──────── GIVEN DATA

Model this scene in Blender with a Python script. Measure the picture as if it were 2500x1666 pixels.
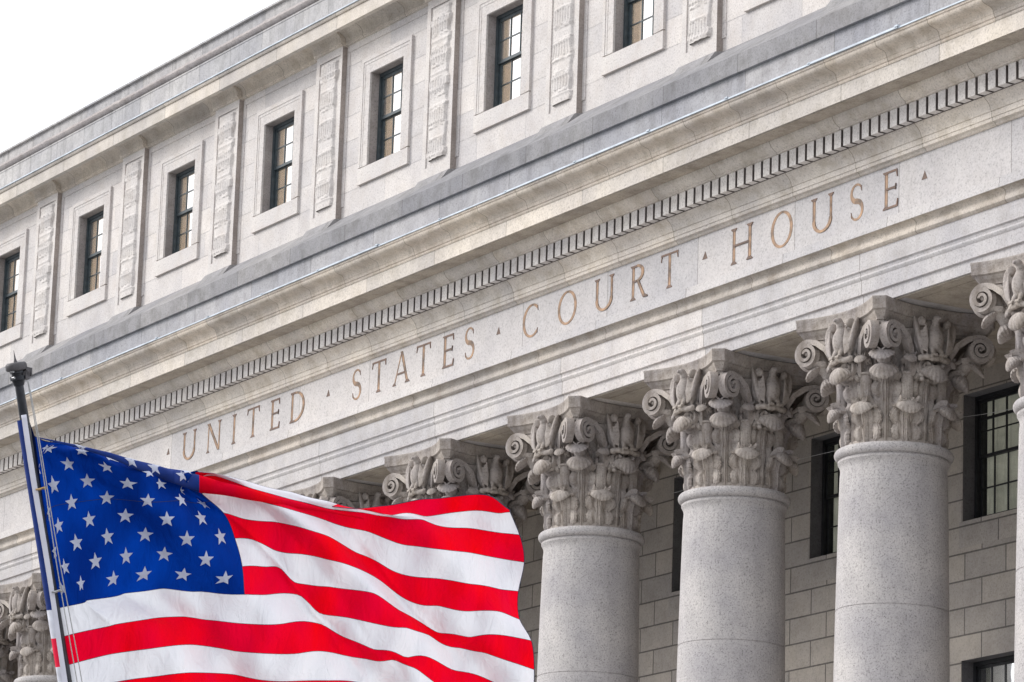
import bpy, bmesh, math, random, zlib, base64
import numpy as np
from mathutils import Vector, Matrix
for o in list(bpy.data.objects): bpy.data.objects.remove(o, do_unlink=True)
random.seed(7)
R = math.radians
SC = bpy.context.scene
COL = SC.collection

# ------------------------------------------------------------------ camera
YAW, PITCH, ROLL = -1.04157019, 0.23507442, 0.03378162
fwd = Vector((math.sin(YAW)*math.cos(PITCH), math.cos(YAW)*math.cos(PITCH), math.sin(PITCH)))
r0 = fwd.cross(Vector((0, 0, 1))).normalized(); u0 = r0.cross(fwd)
rt = r0*math.cos(ROLL) + u0*math.sin(ROLL); up = -r0*math.sin(ROLL) + u0*math.cos(ROLL)
cam_data = bpy.data.cameras.new('camera'); cam = bpy.data.objects.new('camera', cam_data); COL.objects.link(cam)
cam.matrix_world = Matrix(((rt.x, up.x, -fwd.x, 0), (rt.y, up.y, -fwd.y, 0), (rt.z, up.z, -fwd.z, 0), (0, 0, 0, 1)))
cam_data.sensor_width = 36; cam_data.lens = 144; cam_data.clip_start = 0.5; cam_data.clip_end = 2000
SC.camera = cam

# ------------------------------------------------------------------ sky, sun, exposure (bright overcast)
SUN_EL, SUN_AZ = 33, 226      # degrees; azimuth of the sun measured clockwise from +Y
sd = Vector((math.sin(R(SUN_AZ))*math.cos(R(SUN_EL)), math.cos(R(SUN_AZ))*math.cos(R(SUN_EL)), math.sin(R(SUN_EL))))
w = bpy.data.worlds.new('World'); SC.world = w; w.use_nodes = True
nt = w.node_tree; bg = nt.nodes['Background']
sky = nt.nodes.new('ShaderNodeTexSky'); sky.sky_type = 'NISHITA'; sky.sun_disc = False
sky.sun_elevation = R(SUN_EL); sky.sun_rotation = R(SUN_AZ); sky.air_density = 1.0; sky.dust_density = 3.0
hs = nt.nodes.new('ShaderNodeHueSaturation'); hs.inputs['Saturation'].default_value = 0.25
mx = nt.nodes.new('ShaderNodeMix'); mx.data_type = 'RGBA'; mx.inputs[0].default_value = 0.8
mx.inputs[7].default_value = (11.6, 11.9, 12.6, 1)      # even white cloud layer
nt.links.new(sky.outputs[0], hs.inputs['Color']); nt.links.new(hs.outputs[0], mx.inputs[6])
nt.links.new(mx.outputs[2], bg.inputs['Color']); bg.inputs['Strength'].default_value = 0.085
sl = bpy.data.lights.new('sun', 'SUN'); sl.energy = 1.5; sl.angle = R(24); sl.color = (1.0, 0.965, 0.92)
so = bpy.data.objects.new('sun', sl); COL.objects.link(so)
so.rotation_euler = sd.to_track_quat('Z', 'Y').to_euler()
SC.view_settings.view_transform = 'Standard'; SC.view_settings.look = 'None'; SC.view_settings.gamma = 1
SC.view_settings.exposure = 0.74
SC.render.engine = 'CYCLES'

# ------------------------------------------------------------------ materials
def new_mat(name, rough=0.85):
    m = bpy.data.materials.new(name); m.use_nodes = True
    b = m.node_tree.nodes['Principled BSDF']; b.inputs['Roughness'].default_value = rough
    return m, m.node_tree, b
def N(t, kind, **kw):
    n = t.nodes.new(kind)
    for k, v in kw.items(): setattr(n, k, v)
    return n
def ramp(t, stops):
    n = t.nodes.new('ShaderNodeValToRGB'); cr = n.color_ramp
    while len(cr.elements) < len(stops): cr.elements.new(0.5)
    for e, (p, c) in zip(cr.elements, stops): e.position = p; e.color = c if len(c) == 4 else (*c, 1)
    return n
def mixc(t, a, b, fac, blend='MIX'):
    n = t.nodes.new('ShaderNodeMix'); n.data_type = 'RGBA'; n.blend_type = blend
    for sock, v in ((0, fac), (6, a), (7, b)):
        if hasattr(v, 'links'): t.links.new(v, n.inputs[sock])
        else: n.inputs[sock].default_value = v if not isinstance(v, tuple) else ((*v, 1) if len(v) == 3 else v)
    return n.outputs[2]
def math_n(t, op, a, b=None, c=None):
    n = t.nodes.new('ShaderNodeMath'); n.operation = op
    for i, v in enumerate((a, b, c)):
        if v is None: continue
        if hasattr(v, 'links'): t.links.new(v, n.inputs[i])
        else: n.inputs[i].default_value = v
    return n.outputs[0]

def stone(name, base, dirt=(0.20, 0.155, 0.115), dirt_amt=0.35, speck=0.8, joint=None, joint_off=0.0, streak=0.25, bump=0.35, brick=None, tint=0.12, scale=1.0, ao_dirt=0.0):
    """Speckled granite with blotches, rain streaks and (optionally) block joints."""
    m, t, b = new_mat(name, 0.88)
    L = t.links
    tc = N(t, 'ShaderNodeTexCoord'); P = tc.outputs['Object']
    sp = N(t, 'ShaderNodeSeparateXYZ'); L.new(P, sp.inputs[0])
    col = (*base, 1)
    # grains of the granite
    n1 = N(t, 'ShaderNodeTexNoise'); n1.inputs['Scale'].default_value = 26*scale; n1.inputs['Detail'].default_value = 3.0; n1.inputs['Roughness'].default_value = 0.75
    L.new(P, n1.inputs['Vector'])
    g = ramp(t, [(0.30, (1-0.55*speck,)*3), (0.47, (1-0.07*speck,)*3), (0.60, (1.0,)*3), (0.75, (1+0.16*speck,)*3)]); L.new(n1.outputs[0], g.inputs[0])
    c = mixc(t, col, g.outputs[0], 1.0, 'MULTIPLY')
    tint = tint*1.5; dirt_amt = min(0.85, dirt_amt*1.35)
    # broad colour drift between blocks
    n2 = N(t, 'ShaderNodeTexNoise'); n2.inputs['Scale'].default_value = 0.9; n2.inputs['Detail'].default_value = 5.0
    L.new(P, n2.inputs['Vector'])
    g2 = ramp(t, [(0.3, (1-tint, 1-tint, 1-tint*0.8)), (0.7, (1+tint*0.4, 1+tint*0.35, 1+tint*0.3))]); L.new(n2.outputs[0], g2.inputs[0])
    c = mixc(t, c, g2.outputs[0], 1.0, 'MULTIPLY')
    # grime patches
    n3 = N(t, 'ShaderNodeTexNoise'); n3.inputs['Scale'].default_value = 2.3; n3.inputs['Detail'].default_value = 8.0; n3.inputs['Roughness'].default_value = 0.7
    L.new(P, n3.inputs['Vector'])
    g3 = ramp(t, [(0.46, (0, 0, 0)), (0.74, (1, 1, 1))]); L.new(n3.outputs[0], g3.inputs[0])
    c = mixc(t, c, dirt, math_n(t, 'MULTIPLY', g3.outputs[0], dirt_amt))
    # vertical run-off streaks
    if streak:
        mp = N(t, 'ShaderNodeMapping'); mp.inputs['Scale'].default_value = (3.2, 3.2, 0.22); L.new(P, mp.inputs[0])
        n4 = N(t, 'ShaderNodeTexNoise'); n4.inputs['Scale'].default_value = 1.6; n4.inputs['Detail'].default_value = 6.0; L.new(mp.outputs[0], n4.inputs['Vector'])
        g4 = ramp(t, [(0.52, (0, 0, 0)), (0.78, (1, 1, 1))]); L.new(n4.outputs[0], g4.inputs[0])
        c = mixc(t, c, tuple(x*0.72 for x in dirt), math_n(t, 'MULTIPLY', g4.outputs[0], streak))
    bumps = n1.outputs[0]
    if joint:
        fx = math_n(t, 'FRACT', math_n(t, 'DIVIDE', math_n(t, 'ADD', sp.outputs[0], 400+joint_off), joint))
        d = math_n(t, 'MULTIPLY', math_n(t, 'ABSOLUTE', math_n(t, 'SUBTRACT', fx, 0.5)), joint)
        j = math_n(t, 'LESS_THAN', d, 0.011)
        c = mixc(t, c, tuple(x*0.5 for x in dirt), math_n(t, 'MULTIPLY', j, 0.62))
        # each block slightly its own tone
        fl = math_n(t, 'FLOOR', math_n(t, 'DIVIDE', math_n(t, 'ADD', sp.outputs[0], 400+joint_off+joint*0.5), joint))
        wn = N(t, 'ShaderNodeTexWhiteNoise', noise_dimensions='1D'); L.new(fl, wn.inputs['W'])
        tone = ramp(t, [(0, (0.83, 0.835, 0.85)), (1, (1.08, 1.06, 1.03))]); L.new(wn.outputs[0], tone.inputs[0])
        c = mixc(t, c, tone.outputs[0], 1.0, 'MULTIPLY')
    bp = N(t, 'ShaderNodeBump'); bp.inputs['Strength'].default_value = bump; bp.inputs['Distance'].default_value = 0.02
    L.new(bumps, bp.inputs['Height']); nrm = bp.outputs[0]
    if brick:
        bw, bh, zoff, mort, dark = brick
        cb = N(t, 'ShaderNodeCombineXYZ'); L.new(sp.outputs[0], cb.inputs[0]); L.new(math_n(t, 'SUBTRACT', sp.outputs[2], zoff), cb.inputs[1])
        br = N(t, 'ShaderNodeTexBrick'); br.offset = 0.42; br.squash = 1.0
        L.new(cb.outputs[0], br.inputs['Vector'])
        br.inputs['Scale'].default_value = 1.0; br.inputs['Brick Width'].default_value = bw; br.inputs['Row Height'].default_value = bh
        br.inputs['Mortar Size'].default_value = mort; br.inputs['Mortar Smooth'].default_value = 0.05; br.inputs['Bias'].default_value = 0
        br.inputs['Color1'].default_value = (0.86, 0.86, 0.87, 1); br.inputs['Color2'].default_value = (1.07, 1.05, 1.02, 1); br.inputs['Mortar'].default_value = (dark, dark, dark, 1)
        c = mixc(t, c, br.outputs['Color'], 1.0, 'MULTIPLY')
        b2 = N(t, 'ShaderNodeBump'); b2.invert = True; b2.inputs['Strength'].default_value = 0.8; b2.inputs['Distance'].default_value = 0.03
        L.new(br.outputs['Fac'], b2.inputs['Height']); L.new(nrm, b2.inputs['Normal']); nrm = b2.outputs[0]
    L.new(c, b.inputs['Base Color']); L.new(nrm, b.inputs['Normal'])
    return m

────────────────

# WHAT YOU NEED TO DO
Pictures excluded, repeat exactly the lines from the top of the material through the line with "SC.camera = cam", including both of those lines.

# SOLUTION
Model this scene in Blender with a Python script. Measure the picture as if it were 2500x1666 pixels.
import bpy, bmesh, math, random, zlib, base64
import numpy as np
from mathutils import Vector, Matrix
for o in list(bpy.data.objects): bpy.data.objects.remove(o, do_unlink=True)
random.seed(7)
R = math.radians
SC = bpy.context.scene
COL = SC.collection

# ------------------------------------------------------------------ camera
YAW, PITCH, ROLL = -1.04157019, 0.23507442, 0.03378162
fwd = Vector((math.sin(YAW)*math.cos(PITCH), math.cos(YAW)*math.cos(PITCH), math.sin(PITCH)))
r0 = fwd.cross(Vector((0, 0, 1))).normalized(); u0 = r0.cross(fwd)
rt = r0*math.cos(ROLL) + u0*math.sin(ROLL); up = -r0*math.sin(ROLL) + u0*math.cos(ROLL)
cam_data = bpy.data.cameras.new('camera'); cam = bpy.data.objects.new('camera', cam_data); COL.objects.link(cam)
cam.matrix_world = Matrix(((rt.x, up.x, -fwd.x, 0), (rt.y, up.y, -fwd.y, 0), (rt.z, up.z, -fwd.z, 0), (0, 0, 0, 1)))
cam_data.sensor_width = 36; cam_data.lens = 144; cam_data.clip_start = 0.5; cam_data.clip_end = 2000
SC.camera = cam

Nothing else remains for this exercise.